Exercise prompt: Which lines contain the string "from"? Please list every one of them.

Material provided:
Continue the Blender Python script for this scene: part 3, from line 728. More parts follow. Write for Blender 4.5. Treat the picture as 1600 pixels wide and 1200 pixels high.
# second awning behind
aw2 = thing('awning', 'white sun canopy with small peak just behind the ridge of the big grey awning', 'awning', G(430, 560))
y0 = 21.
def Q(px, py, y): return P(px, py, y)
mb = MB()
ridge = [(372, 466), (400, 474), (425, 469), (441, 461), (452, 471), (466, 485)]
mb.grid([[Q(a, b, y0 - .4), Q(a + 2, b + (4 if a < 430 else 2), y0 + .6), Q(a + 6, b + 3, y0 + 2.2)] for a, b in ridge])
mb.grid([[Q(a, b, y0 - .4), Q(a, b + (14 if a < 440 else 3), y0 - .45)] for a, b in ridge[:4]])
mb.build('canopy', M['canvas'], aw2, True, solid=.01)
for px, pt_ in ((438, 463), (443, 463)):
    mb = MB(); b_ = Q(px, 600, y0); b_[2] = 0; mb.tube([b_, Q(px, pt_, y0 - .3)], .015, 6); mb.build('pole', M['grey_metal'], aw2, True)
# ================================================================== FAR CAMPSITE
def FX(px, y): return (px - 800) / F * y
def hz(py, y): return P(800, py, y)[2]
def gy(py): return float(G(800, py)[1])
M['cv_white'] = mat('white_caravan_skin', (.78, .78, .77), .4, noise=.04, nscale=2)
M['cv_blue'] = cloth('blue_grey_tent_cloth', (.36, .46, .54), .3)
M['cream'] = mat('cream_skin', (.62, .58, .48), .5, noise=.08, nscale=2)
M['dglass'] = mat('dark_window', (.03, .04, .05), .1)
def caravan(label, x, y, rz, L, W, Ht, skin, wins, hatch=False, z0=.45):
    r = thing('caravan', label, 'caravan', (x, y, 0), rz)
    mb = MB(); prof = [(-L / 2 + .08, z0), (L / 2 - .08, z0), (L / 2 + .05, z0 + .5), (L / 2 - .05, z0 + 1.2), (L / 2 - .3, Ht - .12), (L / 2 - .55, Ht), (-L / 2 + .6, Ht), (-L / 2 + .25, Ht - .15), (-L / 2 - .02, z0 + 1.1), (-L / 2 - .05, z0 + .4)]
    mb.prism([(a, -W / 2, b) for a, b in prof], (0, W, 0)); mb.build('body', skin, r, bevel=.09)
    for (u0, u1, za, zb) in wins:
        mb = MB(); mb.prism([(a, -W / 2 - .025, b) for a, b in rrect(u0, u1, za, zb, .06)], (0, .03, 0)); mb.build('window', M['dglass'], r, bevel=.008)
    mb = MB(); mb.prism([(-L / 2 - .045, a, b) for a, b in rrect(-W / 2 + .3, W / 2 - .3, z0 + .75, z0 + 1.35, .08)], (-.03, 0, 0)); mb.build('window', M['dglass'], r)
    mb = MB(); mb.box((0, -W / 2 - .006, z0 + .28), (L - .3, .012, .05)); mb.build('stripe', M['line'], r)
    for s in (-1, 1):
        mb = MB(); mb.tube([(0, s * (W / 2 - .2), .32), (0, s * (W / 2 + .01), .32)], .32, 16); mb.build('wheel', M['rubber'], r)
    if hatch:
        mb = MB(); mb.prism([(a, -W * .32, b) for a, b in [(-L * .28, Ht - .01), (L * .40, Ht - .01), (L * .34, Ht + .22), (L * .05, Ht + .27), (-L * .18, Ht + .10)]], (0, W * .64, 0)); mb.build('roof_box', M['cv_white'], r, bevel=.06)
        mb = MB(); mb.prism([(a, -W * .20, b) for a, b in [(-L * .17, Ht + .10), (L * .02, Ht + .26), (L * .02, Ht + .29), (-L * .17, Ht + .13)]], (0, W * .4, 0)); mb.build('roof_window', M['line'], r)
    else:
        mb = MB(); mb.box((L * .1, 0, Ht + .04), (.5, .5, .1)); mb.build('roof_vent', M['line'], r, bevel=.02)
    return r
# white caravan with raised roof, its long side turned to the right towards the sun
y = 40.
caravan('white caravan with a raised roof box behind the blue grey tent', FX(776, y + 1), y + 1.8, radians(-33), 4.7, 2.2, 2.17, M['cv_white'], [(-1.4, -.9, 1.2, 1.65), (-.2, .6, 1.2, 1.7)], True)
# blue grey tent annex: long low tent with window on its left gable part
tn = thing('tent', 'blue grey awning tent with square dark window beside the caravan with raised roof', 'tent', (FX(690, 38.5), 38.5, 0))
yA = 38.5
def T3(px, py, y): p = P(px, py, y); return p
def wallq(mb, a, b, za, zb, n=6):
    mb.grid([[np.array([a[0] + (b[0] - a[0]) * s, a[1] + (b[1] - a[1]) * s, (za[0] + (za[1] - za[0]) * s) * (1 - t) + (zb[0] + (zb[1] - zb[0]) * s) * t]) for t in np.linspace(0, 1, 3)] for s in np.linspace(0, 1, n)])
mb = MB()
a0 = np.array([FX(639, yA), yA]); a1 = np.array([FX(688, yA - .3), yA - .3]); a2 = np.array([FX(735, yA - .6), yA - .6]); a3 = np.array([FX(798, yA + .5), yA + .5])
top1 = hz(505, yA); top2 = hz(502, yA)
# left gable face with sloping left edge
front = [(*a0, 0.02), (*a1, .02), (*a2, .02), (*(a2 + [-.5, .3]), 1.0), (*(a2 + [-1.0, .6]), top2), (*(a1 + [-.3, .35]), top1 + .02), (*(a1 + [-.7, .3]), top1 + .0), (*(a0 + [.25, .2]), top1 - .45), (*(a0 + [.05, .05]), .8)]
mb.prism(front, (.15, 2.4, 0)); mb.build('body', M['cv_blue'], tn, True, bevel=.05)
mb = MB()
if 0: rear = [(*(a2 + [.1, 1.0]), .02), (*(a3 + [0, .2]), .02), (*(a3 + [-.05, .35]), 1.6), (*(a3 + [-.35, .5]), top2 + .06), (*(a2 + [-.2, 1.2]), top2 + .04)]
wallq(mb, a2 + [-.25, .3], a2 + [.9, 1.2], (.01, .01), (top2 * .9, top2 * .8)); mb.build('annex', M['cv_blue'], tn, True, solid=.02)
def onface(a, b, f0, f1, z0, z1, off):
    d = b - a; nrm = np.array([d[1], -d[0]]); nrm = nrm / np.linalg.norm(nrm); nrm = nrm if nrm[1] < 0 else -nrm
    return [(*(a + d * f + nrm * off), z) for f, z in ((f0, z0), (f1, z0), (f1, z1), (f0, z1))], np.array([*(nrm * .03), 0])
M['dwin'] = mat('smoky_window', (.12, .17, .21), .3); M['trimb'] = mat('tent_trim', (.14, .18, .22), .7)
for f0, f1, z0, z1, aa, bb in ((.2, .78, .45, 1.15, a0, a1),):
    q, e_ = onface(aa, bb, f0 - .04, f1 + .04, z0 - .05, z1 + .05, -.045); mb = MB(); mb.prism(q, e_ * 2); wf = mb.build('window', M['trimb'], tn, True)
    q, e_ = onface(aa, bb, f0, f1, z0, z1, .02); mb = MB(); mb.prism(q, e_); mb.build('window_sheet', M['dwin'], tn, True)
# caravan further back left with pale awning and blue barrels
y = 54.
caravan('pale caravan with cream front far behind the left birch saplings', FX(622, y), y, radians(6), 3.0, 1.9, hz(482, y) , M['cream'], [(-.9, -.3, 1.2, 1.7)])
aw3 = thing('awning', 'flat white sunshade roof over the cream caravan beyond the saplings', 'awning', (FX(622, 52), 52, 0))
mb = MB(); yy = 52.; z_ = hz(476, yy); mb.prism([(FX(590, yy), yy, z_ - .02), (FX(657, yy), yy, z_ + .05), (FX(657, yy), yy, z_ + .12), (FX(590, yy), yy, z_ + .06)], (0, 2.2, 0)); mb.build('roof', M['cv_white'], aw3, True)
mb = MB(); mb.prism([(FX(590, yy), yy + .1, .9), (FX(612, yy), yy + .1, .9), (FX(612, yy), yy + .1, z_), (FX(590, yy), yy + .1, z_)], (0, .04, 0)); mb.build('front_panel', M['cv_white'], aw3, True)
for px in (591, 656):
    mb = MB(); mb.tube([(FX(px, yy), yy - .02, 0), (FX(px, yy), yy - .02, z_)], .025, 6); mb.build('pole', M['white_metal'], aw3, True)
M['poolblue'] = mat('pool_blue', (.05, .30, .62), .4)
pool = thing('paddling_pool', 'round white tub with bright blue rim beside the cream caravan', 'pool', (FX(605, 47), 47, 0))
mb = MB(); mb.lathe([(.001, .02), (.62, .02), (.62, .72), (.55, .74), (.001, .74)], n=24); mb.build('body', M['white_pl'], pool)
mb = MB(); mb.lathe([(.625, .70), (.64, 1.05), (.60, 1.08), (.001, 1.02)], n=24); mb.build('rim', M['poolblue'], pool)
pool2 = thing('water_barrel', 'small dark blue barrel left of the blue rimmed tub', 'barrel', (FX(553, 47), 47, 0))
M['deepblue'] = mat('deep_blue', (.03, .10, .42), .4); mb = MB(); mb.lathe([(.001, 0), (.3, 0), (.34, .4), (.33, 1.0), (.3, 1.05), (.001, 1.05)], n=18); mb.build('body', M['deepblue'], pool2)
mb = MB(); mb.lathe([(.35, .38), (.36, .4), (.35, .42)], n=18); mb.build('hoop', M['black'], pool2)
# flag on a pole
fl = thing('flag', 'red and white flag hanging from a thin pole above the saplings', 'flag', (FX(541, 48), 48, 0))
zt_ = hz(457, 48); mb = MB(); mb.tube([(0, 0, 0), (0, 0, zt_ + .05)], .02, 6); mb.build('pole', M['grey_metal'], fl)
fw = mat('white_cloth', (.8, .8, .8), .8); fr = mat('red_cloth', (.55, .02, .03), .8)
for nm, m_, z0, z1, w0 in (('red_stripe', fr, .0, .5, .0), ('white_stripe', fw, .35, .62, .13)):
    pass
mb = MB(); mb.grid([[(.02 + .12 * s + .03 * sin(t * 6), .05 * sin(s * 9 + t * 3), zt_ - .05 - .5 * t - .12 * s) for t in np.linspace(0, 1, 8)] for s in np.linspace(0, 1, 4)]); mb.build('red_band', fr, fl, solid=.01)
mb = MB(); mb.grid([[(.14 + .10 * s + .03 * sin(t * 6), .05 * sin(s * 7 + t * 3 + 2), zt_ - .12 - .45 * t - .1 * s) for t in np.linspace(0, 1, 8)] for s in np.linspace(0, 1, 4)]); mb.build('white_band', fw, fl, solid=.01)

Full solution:
Continue the Blender Python script for this scene: part 3, from line 728. More parts follow. Write for Blender 4.5. Treat the picture as 1600 pixels wide and 1200 pixels high.
fl = thing('flag', 'red and white flag hanging from a thin pole above the saplings', 'flag', (FX(541, 48), 48, 0))